2. Uma lógica parece intrinsecamente ligada com a interioridade, enquanto que a outra está em constate conexão com a infinidade do fora. São duas formas também de viver a natureza, uma de dominação, a outra de integração. No modelo de integração e da variação podemos pensar toda a obra de Hermeto Pascoal. Começou muito cedo com suas experimentações, na Lagoa da Canoa, com sua flauta de pífano, tocava para os seus ouvintes (pássaros). Hermeto é o intuitivo, música para ele é sentimento e sensação. Assim os elementos da racionalidade ficam em segundo plano, precisam surgir depois da intuição. Hermeto se faz pela experimentação, um intenso processo de criação. Para ele, tocar é criar. Por isso “perverte” ao tocar músicas de outros artistas, faz tremer as notas na zona indiscernibilidade, ao ponto de que a melodia original quase se perca.
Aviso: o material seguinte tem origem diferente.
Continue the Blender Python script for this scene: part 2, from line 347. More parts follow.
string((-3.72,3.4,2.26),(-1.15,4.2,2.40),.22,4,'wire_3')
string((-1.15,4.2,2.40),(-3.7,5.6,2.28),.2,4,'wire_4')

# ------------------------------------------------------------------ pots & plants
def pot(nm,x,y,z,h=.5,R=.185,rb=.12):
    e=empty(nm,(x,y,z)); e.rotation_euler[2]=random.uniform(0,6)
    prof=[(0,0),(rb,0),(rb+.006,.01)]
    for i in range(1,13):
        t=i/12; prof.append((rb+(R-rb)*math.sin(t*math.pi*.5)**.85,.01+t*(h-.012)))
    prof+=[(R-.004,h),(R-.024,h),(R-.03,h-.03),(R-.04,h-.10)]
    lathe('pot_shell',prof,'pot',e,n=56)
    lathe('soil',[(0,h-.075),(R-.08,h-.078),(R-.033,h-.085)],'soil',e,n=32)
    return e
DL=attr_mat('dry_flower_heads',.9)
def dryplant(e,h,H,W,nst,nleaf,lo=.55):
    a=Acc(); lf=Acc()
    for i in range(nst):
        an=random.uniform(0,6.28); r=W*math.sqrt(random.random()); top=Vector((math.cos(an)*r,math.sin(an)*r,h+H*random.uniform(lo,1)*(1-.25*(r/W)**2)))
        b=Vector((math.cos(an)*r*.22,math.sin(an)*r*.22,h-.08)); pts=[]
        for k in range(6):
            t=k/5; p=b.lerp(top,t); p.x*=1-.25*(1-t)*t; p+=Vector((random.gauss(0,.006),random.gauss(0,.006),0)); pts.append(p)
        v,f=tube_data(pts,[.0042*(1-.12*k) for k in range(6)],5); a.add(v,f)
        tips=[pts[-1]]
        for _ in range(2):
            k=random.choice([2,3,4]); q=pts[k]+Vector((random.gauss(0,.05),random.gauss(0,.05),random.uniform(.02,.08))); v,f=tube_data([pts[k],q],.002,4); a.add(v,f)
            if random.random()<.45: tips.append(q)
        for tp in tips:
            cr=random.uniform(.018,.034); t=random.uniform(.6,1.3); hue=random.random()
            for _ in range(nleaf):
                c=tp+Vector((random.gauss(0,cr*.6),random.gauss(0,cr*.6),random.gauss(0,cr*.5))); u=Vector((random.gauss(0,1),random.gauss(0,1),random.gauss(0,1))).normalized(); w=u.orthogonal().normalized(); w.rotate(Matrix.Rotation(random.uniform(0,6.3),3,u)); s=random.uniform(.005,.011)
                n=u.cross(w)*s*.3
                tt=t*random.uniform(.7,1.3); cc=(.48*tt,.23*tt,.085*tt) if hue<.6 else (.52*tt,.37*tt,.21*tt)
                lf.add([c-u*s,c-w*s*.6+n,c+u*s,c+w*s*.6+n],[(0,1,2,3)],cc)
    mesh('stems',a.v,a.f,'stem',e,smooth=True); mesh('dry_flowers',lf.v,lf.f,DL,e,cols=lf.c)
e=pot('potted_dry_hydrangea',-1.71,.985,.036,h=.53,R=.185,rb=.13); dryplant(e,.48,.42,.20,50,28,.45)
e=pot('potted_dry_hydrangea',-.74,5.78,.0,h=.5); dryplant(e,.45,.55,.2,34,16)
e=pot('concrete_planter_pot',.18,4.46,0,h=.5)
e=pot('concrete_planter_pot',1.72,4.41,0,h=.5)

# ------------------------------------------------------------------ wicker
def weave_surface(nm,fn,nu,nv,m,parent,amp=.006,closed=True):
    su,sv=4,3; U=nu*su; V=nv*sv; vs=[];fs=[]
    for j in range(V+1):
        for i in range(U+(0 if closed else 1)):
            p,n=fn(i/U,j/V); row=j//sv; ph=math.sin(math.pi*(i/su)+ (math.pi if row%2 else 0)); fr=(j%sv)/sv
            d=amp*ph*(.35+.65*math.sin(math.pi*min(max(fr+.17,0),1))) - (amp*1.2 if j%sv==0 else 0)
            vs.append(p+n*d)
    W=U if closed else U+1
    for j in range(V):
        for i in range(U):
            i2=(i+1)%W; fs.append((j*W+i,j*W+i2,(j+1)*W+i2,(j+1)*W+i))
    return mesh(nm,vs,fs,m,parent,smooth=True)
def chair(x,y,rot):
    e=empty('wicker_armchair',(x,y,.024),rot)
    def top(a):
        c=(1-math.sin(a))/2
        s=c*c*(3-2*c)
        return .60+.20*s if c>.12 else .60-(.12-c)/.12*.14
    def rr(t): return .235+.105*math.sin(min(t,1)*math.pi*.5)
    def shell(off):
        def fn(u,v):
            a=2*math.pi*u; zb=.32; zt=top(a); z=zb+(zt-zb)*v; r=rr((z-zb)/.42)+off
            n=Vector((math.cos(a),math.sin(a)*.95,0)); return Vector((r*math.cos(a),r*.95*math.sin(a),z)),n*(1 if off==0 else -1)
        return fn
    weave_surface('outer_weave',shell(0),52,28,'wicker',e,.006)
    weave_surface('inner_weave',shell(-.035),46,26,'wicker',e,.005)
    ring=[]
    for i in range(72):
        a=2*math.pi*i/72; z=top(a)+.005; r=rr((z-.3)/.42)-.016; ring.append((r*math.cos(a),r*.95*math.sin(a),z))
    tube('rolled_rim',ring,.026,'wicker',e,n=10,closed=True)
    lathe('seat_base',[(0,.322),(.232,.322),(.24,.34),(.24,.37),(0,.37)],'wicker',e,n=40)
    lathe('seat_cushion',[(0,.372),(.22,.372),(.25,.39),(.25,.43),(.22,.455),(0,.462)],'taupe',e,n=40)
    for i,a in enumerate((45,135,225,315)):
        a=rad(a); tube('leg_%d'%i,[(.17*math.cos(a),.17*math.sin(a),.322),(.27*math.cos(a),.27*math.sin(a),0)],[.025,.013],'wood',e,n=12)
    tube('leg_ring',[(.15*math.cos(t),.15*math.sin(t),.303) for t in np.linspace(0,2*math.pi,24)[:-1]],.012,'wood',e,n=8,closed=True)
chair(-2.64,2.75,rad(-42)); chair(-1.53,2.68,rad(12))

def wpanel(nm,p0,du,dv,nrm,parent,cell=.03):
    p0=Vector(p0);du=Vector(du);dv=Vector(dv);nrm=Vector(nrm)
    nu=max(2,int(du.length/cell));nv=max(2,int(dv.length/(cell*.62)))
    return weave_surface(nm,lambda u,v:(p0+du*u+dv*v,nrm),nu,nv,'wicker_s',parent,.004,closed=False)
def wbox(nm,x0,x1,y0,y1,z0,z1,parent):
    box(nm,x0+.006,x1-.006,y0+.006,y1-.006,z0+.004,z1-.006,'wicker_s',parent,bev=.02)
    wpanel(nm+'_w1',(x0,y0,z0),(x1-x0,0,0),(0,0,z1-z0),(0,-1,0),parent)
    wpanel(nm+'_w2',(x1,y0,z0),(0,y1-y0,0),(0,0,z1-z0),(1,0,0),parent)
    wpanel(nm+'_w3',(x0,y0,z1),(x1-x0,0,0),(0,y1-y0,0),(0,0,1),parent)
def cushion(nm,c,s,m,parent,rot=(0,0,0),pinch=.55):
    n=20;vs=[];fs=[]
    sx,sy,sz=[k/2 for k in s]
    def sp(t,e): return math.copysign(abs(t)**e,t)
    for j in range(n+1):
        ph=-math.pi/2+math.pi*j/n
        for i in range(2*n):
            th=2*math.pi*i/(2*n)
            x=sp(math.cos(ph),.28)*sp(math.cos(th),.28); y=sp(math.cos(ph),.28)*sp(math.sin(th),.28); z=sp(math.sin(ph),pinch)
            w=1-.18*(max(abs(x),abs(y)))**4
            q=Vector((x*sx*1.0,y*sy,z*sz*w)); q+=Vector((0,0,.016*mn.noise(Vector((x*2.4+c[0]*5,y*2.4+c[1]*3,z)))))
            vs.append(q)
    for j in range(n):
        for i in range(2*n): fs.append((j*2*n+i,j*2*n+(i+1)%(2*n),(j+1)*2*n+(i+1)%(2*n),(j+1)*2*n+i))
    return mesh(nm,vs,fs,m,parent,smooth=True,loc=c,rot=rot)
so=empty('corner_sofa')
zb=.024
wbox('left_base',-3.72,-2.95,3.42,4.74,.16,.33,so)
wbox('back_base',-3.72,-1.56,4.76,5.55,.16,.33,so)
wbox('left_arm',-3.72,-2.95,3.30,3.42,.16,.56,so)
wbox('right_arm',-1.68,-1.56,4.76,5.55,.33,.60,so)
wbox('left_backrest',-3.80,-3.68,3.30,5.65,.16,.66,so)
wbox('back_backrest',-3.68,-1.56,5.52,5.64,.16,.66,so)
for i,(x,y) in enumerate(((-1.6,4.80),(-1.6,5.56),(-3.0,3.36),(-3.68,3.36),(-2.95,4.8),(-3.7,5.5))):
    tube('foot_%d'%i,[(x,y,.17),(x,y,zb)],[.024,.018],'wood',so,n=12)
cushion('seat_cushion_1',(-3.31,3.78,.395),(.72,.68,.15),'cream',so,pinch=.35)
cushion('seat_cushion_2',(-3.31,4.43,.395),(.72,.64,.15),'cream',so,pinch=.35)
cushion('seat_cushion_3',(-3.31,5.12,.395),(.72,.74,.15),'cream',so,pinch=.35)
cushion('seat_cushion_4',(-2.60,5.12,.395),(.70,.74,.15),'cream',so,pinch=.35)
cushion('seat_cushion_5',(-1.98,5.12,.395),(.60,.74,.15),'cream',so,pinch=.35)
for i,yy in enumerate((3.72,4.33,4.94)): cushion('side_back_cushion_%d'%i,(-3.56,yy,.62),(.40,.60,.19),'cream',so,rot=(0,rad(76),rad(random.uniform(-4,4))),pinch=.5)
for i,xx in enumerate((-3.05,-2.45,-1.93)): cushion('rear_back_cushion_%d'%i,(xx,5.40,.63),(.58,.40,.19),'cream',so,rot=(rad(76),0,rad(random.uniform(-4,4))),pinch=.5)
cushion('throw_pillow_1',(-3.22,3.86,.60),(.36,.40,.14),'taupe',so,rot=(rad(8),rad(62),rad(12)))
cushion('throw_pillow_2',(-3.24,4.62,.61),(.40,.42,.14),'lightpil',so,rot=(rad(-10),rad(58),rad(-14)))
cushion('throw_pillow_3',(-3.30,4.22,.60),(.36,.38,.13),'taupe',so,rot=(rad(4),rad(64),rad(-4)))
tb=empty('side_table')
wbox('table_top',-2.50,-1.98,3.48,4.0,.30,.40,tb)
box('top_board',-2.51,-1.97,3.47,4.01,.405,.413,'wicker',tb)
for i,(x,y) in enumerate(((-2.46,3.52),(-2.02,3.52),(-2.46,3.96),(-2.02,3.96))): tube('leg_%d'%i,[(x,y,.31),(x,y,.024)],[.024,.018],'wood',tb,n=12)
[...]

Se lança no caos para dele extrair os sons de variação contínua, uma espécie de música-rizoma, que tem em seus acordes inúmeras combinações possíveis. Seus instrumentos não-convencionais, servem para dar conta daquilo que extrapola a música nos seus limites, os instrumentos em Hermeto são somente instrumentos. No regime do bricouler, tudo pode servir.  

3. Não aceita que enquadrem sua música. Quando lhe perguntam qual seu estilo, a resposta é “música universal”. A música universal é em si uma convergência de vários estilos, do clássico ao popular, do jazz ao frevo, não existe preconceito de estilos ou mesmo de instrumentos em sua execução. Não tem vergonha de tocar triângulo e de utilizar o que na mente de muitos é provinciano. Dessa forma se constitui também como música antifascista, porque o outro passa a integrar o universo do possível e realizável. Mas não para ser incorporado e uniformizado, o procedimento é o oposto. Do particular ao universal e vice-versa, no meio de suas músicas mais experimentais ele encontra espaço para o frevo, e todo o cenário da lagoa da Canoa parece estar vivo. Suas partituras não são nem um pouco usuais, o que ele chama de cifragem universal, é cheio de cores, e de elementos que parecem remeter ao natural. Hermeto faz suas músicas através das intensidades, cores, sons, vibrações, operando uma torção dos acordes.  

4. Em uma determinada entrevista ele diz “se me perguntarem que tipo de música eu toco, eu digo música, faça de conta que eu coloquei um quadro na parede, jamais eu explicaria o quadro.” O que está em jogo nessa afirmação é exatamente a questão da produção dos afectos. Já dissemos acima que a música para Hermeto é sentir, não é explicação, ele quer fazer com que os sons se conectem na zona da sensação. Nesse sentido se assemelha a Bacon, se este quer “pintar as sensações”, Hermeto quer tocar as sensações. Ele extrai suas músicas de um plano de composição, pinta cenários através dos sons, e é impossível ouvi-lo sem remeter imediatamente a experiência da natureza. Gosta de tocar para os bichos, ouvir os sons da natureza, fundir-se a eles, numa espécie de devir-animal.  

5. Sua música é o ato de resistência mais puro, só se faz na zona de variabilidade, dessa forma não se deixa capturar, não se enraíza produzindo acomodações. Hermeto é um nômade musical, seu território não é o da dominação, da prática sedentária, é o da experimentação incessante. Muito enganado estão aqueles que denominam suas criações de “hermetismos”. Se hermético é tudo aquilo que se fecha mesmo para o ar, ele é o exato contrário, o procedimento de abertura por excelência, e só pode existir em relação com as potencialidades do fora.